五味太郎・作『もりにいちばができる』(玉川大学出版部)

 自分が過剰に持っている、その自分にないものがある、相手が過剰に持っている、その相手にないものがある、そうした場合、過剰にあるものとないものを取り替えることを考えます。知恵のある人間の証です。かくして「物々交換」という名のコミュニケーションが始まることになります。交換する相手が多くなれば、持ち寄る時間を決め、場所を決めることが必要になります。日曜日に、村の真ん中の広場でといったようにです。市の始まりです。多くの市が十字路に開かれるのは、十字路が便利さを超えた象徴的意味を持っているからと言えます。そこにお金が登場し、介在する、それによって物々交換から何歩も前進した、市のいらない「市」へと向かうことは見えています。
 おいしいぶどうをたくさんつけるぶどうの木があります。持ち主はきつねです。毎日、ぶどうを食べているきつねは、たぬきに一房やることにします。お返しに、たぬきがりんごを持ってきます。きつねは、「なんだか とっても うれしいきもちに」なります。うさぎ、さる、くまにもあげると、それぞれにお礼の品を持ってやってきます。きつねは、「ますます うれしい きもちに」なります。「もっと みんなに あげたほうがいい」と考えたきつねは、「ぶどうや」になることを思いつきます。他の動物もまねをし、森にはうさぎのいちごや、さるのバナナや、くまのさかなやが並ぶことになります。「きつねは ぶどうをあげるかわりに にわとりに おまんじゅうをもらった。
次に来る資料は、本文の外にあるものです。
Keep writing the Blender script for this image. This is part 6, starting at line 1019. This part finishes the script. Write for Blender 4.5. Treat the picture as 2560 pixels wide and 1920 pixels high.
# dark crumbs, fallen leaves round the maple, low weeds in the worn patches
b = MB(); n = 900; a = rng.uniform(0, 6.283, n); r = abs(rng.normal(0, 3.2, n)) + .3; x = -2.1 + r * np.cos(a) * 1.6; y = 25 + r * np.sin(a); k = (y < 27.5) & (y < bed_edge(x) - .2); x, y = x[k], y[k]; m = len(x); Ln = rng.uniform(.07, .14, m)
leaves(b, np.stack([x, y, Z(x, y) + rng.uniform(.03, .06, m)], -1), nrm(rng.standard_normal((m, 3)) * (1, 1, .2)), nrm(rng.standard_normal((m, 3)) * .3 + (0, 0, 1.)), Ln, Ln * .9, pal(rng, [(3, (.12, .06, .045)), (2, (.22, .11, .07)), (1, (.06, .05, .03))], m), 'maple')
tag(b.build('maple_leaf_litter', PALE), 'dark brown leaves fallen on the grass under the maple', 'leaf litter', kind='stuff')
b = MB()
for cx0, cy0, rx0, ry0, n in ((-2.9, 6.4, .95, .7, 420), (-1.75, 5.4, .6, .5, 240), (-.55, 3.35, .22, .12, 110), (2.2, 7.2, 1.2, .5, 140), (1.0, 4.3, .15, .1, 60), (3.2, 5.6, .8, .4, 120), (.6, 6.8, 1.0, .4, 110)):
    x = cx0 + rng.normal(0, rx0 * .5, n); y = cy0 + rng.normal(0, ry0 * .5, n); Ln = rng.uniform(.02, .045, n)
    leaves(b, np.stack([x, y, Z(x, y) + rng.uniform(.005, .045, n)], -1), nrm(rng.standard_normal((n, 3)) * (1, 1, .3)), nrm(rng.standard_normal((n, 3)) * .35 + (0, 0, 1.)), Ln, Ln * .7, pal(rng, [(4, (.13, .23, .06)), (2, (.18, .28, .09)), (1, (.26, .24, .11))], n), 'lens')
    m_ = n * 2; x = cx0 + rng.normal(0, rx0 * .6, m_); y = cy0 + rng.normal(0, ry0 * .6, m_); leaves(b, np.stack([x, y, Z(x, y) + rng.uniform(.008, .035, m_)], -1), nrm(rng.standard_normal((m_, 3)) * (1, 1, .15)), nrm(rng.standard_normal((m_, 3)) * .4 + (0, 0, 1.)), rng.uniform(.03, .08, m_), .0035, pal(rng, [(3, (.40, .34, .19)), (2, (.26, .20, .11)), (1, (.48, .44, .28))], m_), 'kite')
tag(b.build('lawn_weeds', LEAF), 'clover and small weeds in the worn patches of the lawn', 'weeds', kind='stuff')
くまは ひつじに さかなをあげて セーターをもらった。」みんな市場へやって来ます。「だから いちばは どんどん おおきくなる。」のです。
 きつねからたぬきへ、たぬきからきつねへには、化かし合いも騙し合いもありません。それがないことを示すためにこそ、きつねとたぬきを登場させたとも言えます。もし騙し合いを入れれば、「もりにいちばができる」プロセスは複雑極まりないものになるに違いありません。「ぶどうや」になったきつね、「や(屋)」になればそれまでのように「うれしいきもち」だけでは済まなくなることも確実です。そう進む、そうは進まない、双方を確認しながら読むこともこの本の楽しさかもしれません。